Il primo periodo, la gavetta in cui tutti devono passare, è solo, esclusivamente, obbligatoriamente la danza classica. Nessuno può fare qualsiasi tipo di danza senza aver prima sgambettato a rigor di danza classica. E’ come costruire una casa senza mettere le fondamenta. Ovviamente anche io c’ero in mezzo. All’inizo era roba da ridere, poi siamo passati al sodo, vale a dire le scarpette da punta. Ora. Le cosiddette punte, tanto belle da vedere, altro non sono che arrotolamenti di raso, lacci e, ultimi ma non ultimi, due bei pezzi di gesso sul fondo. Voglio che tutti voi sappiate, cari amici del pubblico, quanto fanno male questi arnesi da piede ufficialmente utili per “donare maggiore grazia e leggerezza alla ballerina”, in realtà raffinatissime armi da tortura. Provateci voi ad alzarvi, con tutto il peso del corpo distribuito su un quadratino di 2×1 centimetri. E non vi dico i tagli, gli sfregamenti, le vesciche stile scottatura, le unghie che gridano vendetta al cospetto del Cielo. Ogni volta, prima di fare lezione, metri e metri di cerotti a rotolo se ne andavano per avvolgere le mie martoriate appendici inferiori (poi, immancabilmente, finivano insanguinati). Vi avviso: se volete fare danza, scordatevi di avere dei bei piedi. Diventiranno duri, nodosi, gonfi.

Però, posso assicurarvelo, mentre balli pensi a tutto l’immaginabile, tranne che al dolore – che c’è, certo, ma lo senti dopo. Se ti piace quello che fai, quando parte la musica ti sembra di fonderti con il Tutto che ti circonda, sei aria, respiro, energia, calma, quello che vuoi essere. Anche se magari non sei un’étoile, una fuoriclasse insomma, l’importante sono le sensazioni. Quello che comunichi.

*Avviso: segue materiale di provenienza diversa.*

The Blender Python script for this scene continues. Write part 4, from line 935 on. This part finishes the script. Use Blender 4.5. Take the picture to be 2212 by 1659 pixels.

Ma torniamo alla mia storia. E’ successo qualche anno fa, quando oltre alla classica avevo anche iniziato la moderna. L’illuminazione, il momento dorato, avete presente quando provi qualcosa di nuovo, che non avevi mai immaginato prima… e d’improvviso ti senti in pace col mondo, con il Creato? Ecco. Se non vi è mai successo, affrettatevi perché la vita è unica e questo vi manca. Se invece gli occhi già vi brillano al ricordo, potete capirmi. Danza contemporanea: due parole che rappresentano l’Universo Cosmico. L’interpretazione è completamente a discrezione del ballerino, che usa tutti i tipi possibili e impossibili di movimento per esprimere il suo mondo interiore, come si sente in quell’istante, si scompone e si ricompone in continuazione… ognuno può vedere qualcosa di diverso, di suo, in un balletto contemporaneo; forse il danzatore si prende anche un po’ gioco del pubblico, che magari non coglie certe sensazioni, certi sentimenti. Quando ho fatto la prima lezione di contemporanea mi sembrava di fluttuare nel Nirvana. Vi giuro che esiste, soltanto che per ognuno di noi il modo di raggiungerlo è diverso.

E sapete la parte migliore? Il mio Nirvana lo percorro a piedi scalzi, alla faccia delle punte.